Records with scene code
===============

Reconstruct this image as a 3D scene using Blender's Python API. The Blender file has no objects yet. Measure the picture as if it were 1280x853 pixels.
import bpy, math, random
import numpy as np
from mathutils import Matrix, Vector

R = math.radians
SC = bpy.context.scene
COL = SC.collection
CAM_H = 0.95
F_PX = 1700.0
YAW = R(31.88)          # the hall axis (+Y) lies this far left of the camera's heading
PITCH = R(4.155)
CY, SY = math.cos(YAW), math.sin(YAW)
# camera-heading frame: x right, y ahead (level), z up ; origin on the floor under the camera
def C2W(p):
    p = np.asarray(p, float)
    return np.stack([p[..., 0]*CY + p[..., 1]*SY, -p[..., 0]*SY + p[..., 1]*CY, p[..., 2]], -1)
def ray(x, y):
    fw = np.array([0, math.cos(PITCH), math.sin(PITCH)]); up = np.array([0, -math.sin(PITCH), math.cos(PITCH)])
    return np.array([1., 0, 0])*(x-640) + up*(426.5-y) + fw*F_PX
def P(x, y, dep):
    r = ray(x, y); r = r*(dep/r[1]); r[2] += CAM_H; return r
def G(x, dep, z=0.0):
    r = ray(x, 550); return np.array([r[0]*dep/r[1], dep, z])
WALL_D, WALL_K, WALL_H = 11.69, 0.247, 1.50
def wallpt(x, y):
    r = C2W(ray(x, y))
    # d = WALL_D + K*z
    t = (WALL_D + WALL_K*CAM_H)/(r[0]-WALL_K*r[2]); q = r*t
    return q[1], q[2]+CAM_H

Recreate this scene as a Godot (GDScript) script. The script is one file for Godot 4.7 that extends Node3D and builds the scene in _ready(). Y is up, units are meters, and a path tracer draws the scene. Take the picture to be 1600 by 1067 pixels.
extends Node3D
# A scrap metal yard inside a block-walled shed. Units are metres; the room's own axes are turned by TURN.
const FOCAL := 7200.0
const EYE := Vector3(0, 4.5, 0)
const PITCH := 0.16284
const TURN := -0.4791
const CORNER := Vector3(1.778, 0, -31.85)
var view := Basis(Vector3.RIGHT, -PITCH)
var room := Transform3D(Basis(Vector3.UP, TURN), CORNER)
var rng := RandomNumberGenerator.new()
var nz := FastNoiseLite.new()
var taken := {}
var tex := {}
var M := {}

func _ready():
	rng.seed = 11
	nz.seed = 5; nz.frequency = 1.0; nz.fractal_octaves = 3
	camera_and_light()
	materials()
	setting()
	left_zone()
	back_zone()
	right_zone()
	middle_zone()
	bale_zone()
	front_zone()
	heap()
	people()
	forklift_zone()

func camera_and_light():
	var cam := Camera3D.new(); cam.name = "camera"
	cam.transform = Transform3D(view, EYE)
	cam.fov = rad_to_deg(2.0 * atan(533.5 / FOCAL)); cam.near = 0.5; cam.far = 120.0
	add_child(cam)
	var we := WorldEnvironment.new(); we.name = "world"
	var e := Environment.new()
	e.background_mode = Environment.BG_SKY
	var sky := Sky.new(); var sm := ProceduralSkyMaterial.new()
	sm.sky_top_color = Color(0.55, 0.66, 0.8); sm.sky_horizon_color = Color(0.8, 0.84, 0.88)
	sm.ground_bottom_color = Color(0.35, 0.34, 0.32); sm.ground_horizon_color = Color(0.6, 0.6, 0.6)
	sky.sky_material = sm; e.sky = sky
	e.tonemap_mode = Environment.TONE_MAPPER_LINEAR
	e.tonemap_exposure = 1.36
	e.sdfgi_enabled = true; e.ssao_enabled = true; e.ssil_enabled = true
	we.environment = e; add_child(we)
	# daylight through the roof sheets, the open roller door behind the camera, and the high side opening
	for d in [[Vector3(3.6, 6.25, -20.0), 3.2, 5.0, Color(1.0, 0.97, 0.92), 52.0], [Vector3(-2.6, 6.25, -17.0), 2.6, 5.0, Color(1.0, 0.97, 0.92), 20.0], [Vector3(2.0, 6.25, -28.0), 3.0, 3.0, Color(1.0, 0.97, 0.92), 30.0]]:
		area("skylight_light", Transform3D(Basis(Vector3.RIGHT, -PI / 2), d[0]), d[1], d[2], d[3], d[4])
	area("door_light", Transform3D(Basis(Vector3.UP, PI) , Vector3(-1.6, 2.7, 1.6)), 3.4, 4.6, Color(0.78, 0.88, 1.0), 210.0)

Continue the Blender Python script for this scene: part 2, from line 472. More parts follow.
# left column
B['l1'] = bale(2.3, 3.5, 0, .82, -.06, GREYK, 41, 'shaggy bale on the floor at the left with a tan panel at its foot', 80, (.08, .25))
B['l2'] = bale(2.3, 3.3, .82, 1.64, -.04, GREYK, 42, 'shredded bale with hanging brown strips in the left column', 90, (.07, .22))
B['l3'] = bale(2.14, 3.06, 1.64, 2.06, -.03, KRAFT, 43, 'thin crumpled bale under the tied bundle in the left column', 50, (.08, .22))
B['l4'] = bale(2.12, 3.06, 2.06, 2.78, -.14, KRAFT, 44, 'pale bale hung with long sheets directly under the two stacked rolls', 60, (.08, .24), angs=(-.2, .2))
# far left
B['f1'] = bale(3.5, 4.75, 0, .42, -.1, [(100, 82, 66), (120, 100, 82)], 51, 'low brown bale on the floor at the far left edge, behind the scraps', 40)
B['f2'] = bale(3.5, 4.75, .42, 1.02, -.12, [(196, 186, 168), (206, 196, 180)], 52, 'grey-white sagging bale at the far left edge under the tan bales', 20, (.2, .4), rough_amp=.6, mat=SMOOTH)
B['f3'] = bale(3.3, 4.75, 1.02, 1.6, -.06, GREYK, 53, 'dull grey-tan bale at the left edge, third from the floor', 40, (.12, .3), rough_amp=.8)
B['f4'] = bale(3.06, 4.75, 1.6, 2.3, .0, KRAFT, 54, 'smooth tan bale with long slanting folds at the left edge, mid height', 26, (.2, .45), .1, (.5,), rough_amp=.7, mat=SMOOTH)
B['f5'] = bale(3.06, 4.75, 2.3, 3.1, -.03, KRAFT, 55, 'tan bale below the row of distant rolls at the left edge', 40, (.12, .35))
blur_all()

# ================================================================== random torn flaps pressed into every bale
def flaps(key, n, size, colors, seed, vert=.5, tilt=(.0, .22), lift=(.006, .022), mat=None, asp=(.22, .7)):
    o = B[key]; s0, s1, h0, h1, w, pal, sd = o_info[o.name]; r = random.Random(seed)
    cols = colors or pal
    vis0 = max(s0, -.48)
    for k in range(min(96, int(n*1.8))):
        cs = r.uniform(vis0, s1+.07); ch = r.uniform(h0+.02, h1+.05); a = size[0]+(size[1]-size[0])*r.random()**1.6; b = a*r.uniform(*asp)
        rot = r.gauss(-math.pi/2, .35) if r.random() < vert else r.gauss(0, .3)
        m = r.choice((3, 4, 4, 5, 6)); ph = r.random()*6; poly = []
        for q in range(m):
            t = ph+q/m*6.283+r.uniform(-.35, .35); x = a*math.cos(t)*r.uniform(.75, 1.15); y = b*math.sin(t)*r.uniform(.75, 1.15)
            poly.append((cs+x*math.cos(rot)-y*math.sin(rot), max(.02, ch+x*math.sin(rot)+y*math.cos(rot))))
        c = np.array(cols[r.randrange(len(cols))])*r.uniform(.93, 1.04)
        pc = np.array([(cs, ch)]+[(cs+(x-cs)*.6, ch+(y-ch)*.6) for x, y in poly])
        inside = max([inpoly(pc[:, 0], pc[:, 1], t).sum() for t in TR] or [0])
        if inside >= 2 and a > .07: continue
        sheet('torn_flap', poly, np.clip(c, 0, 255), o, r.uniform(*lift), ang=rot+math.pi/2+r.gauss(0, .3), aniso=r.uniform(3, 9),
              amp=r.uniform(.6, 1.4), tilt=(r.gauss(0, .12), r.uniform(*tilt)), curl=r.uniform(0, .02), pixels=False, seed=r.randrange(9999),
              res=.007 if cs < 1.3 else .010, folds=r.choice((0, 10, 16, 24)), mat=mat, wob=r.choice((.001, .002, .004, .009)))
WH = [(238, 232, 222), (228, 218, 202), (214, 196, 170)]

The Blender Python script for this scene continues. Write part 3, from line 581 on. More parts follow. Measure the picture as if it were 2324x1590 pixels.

===============

__WHAT YOU SHOULD DO__: Begin at the top of the records above and quote each line exactly, ending with the line that contains "return q[1], q[2]+CAM_H".

__EXERCISE RESULT__:
Reconstruct this image as a 3D scene using Blender's Python API. The Blender file has no objects yet. Measure the picture as if it were 1280x853 pixels.
import bpy, math, random
import numpy as np
from mathutils import Matrix, Vector

R = math.radians
SC = bpy.context.scene
COL = SC.collection
CAM_H = 0.95
F_PX = 1700.0
YAW = R(31.88)          # the hall axis (+Y) lies this far left of the camera's heading
PITCH = R(4.155)
CY, SY = math.cos(YAW), math.sin(YAW)
# camera-heading frame: x right, y ahead (level), z up ; origin on the floor under the camera
def C2W(p):
    p = np.asarray(p, float)
    return np.stack([p[..., 0]*CY + p[..., 1]*SY, -p[..., 0]*SY + p[..., 1]*CY, p[..., 2]], -1)
def ray(x, y):
    fw = np.array([0, math.cos(PITCH), math.sin(PITCH)]); up = np.array([0, -math.sin(PITCH), math.cos(PITCH)])
    return np.array([1., 0, 0])*(x-640) + up*(426.5-y) + fw*F_PX
def P(x, y, dep):
    r = ray(x, y); r = r*(dep/r[1]); r[2] += CAM_H; return r
def G(x, dep, z=0.0):
    r = ray(x, 550); return np.array([r[0]*dep/r[1], dep, z])
WALL_D, WALL_K, WALL_H = 11.69, 0.247, 1.50
def wallpt(x, y):
    r = C2W(ray(x, y))
    # d = WALL_D + K*z
    t = (WALL_D + WALL_K*CAM_H)/(r[0]-WALL_K*r[2]); q = r*t
    return q[1], q[2]+CAM_H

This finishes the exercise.